Leaders meet amid signs of hope and despair around the globe.

  • North Korea boasts ever more sophisticated weapons testing, launching a ballistic missile this month that skimmed Japan’s shores and conducting a nuclear test a few days later.
  • A fragile cessation of hostilities last week took hold in Syria, the site of a civil war that has claimed more than 300,000 lives, spawned a humanitarian crisis and fueled the exodus of millions of refugees into Jordan, Turkey, Lebanon and Europe.
  • Islamic State, al-Qaida, Boko Haram and others continue to foster and practice terrorism on several continents.
  • The world continues to get warmer as nations are slow to ratify the Paris agreement designed to slow climate change.
  • Yemen, Burundi, Libya, Nigeria, Somalia, South Sudan and others grapple with internecine and external strife.

“This challenging environment also provides a window of opportunity as Obama and Ban Ki-moon prepare to leave office,” said Katie Laatikainen, a professor of political science at Adelphi University in Garden City, who said the agreement on climate change is perhaps the best bet for international cooperation.

“There is great incentive to move this forward, and while there is a great deal of gloom and doom elsewhere in the multilateral landscape, this would be a momentous achievement completed in record time,” she said. “For both Obama and Ban Ki-moon, entry into force of the Paris agreement would be a successful bookend to the beginning of their tenures in office.”

Indeed, Ban said last week during a news conference that he is most proud of his role in the landmark agreement signed by 200 nations in December. He also was pleased to have presided over the implementation last year of the Sustainable Development Goals, a set of 17 aims designed to “end poverty, protect the planet and ensure prosperity for all.”

Those principles form the theme of the General Debate.

Phyllis Bennis, a UN expert who is director of the New Internationalism Project at the Institute for Policy Studies in Washington, said the General Assembly, where each nation has a single vote, “has historically been a very important venue for major shifts in global policy.”

But debates over solving problems like that of Syria’s refugee crisis must center on solutions, she said.

“The problem is that you have a group of global officials trying to put a Band-Aid on a massive bleeding wound that needs not only a tourniquet but something to stop what’s pumping the blood,” she said, referring to the war itself as the cause of the refugee and humanitarian crisis in Syria.

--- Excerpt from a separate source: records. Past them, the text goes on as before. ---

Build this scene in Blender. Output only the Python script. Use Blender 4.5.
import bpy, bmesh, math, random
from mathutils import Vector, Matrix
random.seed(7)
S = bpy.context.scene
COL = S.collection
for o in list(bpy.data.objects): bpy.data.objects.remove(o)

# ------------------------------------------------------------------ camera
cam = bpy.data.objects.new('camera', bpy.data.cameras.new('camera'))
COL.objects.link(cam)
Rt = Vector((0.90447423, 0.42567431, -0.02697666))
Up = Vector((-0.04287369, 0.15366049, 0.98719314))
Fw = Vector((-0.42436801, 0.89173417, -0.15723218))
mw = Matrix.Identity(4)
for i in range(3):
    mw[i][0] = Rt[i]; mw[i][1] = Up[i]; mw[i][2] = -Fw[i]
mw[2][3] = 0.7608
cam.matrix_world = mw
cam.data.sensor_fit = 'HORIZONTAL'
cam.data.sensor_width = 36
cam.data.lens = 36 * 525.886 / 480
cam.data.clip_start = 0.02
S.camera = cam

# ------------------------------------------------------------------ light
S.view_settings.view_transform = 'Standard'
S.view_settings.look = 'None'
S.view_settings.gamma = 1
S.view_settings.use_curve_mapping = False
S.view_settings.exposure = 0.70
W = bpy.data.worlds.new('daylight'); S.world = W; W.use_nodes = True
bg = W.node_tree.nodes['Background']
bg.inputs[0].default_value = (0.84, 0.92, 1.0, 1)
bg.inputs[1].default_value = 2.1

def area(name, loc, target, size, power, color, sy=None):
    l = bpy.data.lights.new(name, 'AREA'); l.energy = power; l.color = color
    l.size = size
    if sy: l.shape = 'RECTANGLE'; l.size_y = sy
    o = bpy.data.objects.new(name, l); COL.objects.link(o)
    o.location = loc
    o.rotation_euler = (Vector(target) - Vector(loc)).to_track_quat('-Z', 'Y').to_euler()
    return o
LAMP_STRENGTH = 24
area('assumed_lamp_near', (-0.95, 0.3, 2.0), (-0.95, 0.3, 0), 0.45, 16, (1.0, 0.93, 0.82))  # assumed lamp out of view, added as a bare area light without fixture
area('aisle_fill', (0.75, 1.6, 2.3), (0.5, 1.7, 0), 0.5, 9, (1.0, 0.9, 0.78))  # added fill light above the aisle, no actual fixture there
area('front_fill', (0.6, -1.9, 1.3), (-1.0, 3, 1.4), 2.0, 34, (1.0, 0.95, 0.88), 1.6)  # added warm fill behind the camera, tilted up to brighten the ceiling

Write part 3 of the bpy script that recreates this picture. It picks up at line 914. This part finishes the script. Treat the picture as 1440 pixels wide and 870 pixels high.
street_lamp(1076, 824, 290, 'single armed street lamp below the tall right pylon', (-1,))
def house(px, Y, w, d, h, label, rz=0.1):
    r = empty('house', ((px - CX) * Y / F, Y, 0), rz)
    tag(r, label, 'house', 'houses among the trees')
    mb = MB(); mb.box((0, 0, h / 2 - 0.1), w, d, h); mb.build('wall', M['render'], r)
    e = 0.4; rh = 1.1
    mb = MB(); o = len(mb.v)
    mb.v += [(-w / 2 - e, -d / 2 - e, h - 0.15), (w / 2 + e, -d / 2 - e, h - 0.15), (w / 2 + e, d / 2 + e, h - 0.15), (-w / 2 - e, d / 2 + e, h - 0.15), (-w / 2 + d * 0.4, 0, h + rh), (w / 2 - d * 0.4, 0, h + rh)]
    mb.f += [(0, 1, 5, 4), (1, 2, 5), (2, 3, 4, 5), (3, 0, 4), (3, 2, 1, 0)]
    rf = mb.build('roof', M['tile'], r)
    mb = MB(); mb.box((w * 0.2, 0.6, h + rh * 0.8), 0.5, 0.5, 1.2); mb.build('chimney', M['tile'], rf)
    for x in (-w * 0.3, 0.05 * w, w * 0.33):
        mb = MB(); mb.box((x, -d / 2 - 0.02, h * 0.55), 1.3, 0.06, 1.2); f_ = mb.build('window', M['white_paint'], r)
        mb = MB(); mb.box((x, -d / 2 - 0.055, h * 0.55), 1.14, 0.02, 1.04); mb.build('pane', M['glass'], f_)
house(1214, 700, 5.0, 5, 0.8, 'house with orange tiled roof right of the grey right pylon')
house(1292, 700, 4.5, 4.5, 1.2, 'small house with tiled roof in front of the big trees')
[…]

The yearly gathering also affords a unique opportunity for presidents, prime ministers and other leaders to make headway, because face-to-face meetings occur — if only because top decision-makers and their advisers are in the same building talking in real time, not in far-flung capitals communicating through envoys at the UN.

Obama is expected to spend as many as four days in New York, potentially rubbing elbows with his counterparts in the nations that can best tackle the world’s problems.

Monday’s special high-level session on refugees and migrants, for example, will precede the General Debate by a day, as last year the climate change talks did, with the agreement in Paris coming a few months later.

Presidents and prime ministers could sit in for their ambassadors at the UN Security Council or the General Assembly chambers — as they did in tackling the Ebola crisis two years ago — to take on Syria’s obstacles, discuss antimicrobial resistance or spark renewed talks between Palestinians and Israelis.

“We’re at a critical moment and need immediate action on climate change,” said Peter DeBartolo, director of the Levermore Global Scholars program at Adelphi. “While the United Nations was initially founded to ‘save succeeding generations from the scourge of war’ and this still continues to be one of its primary purposes, last December’s agreement in Paris shows us that the global community now also understands that it must unite today to save succeeding generations from the scourge of possible ecological collapse, as well.”

Major events during 71st UN General Assembly

Monday: High-level summit for refugees and migrants.

Tuesday: General Debate opens; President Barack Obama speaks.

Wednesday: Meetings on water, anti-microbial resistance and the climate change agreement; Israeli Prime Minister Benjamin Netanyahu and Chinese Premier Li Keqiang speak.

Thursday: Palestinian Authority President Mahmoud Abbas speaks; high-level meetings on the right to development, eradicating hunger and women’s economic empowerment.

Friday: Iranian President Hassan Rouhani and Russian Foreign Minister Sergey Lavrov speak.

Saturday: Syria’s Deputy Prime Minister Walid al-Moallem speaks.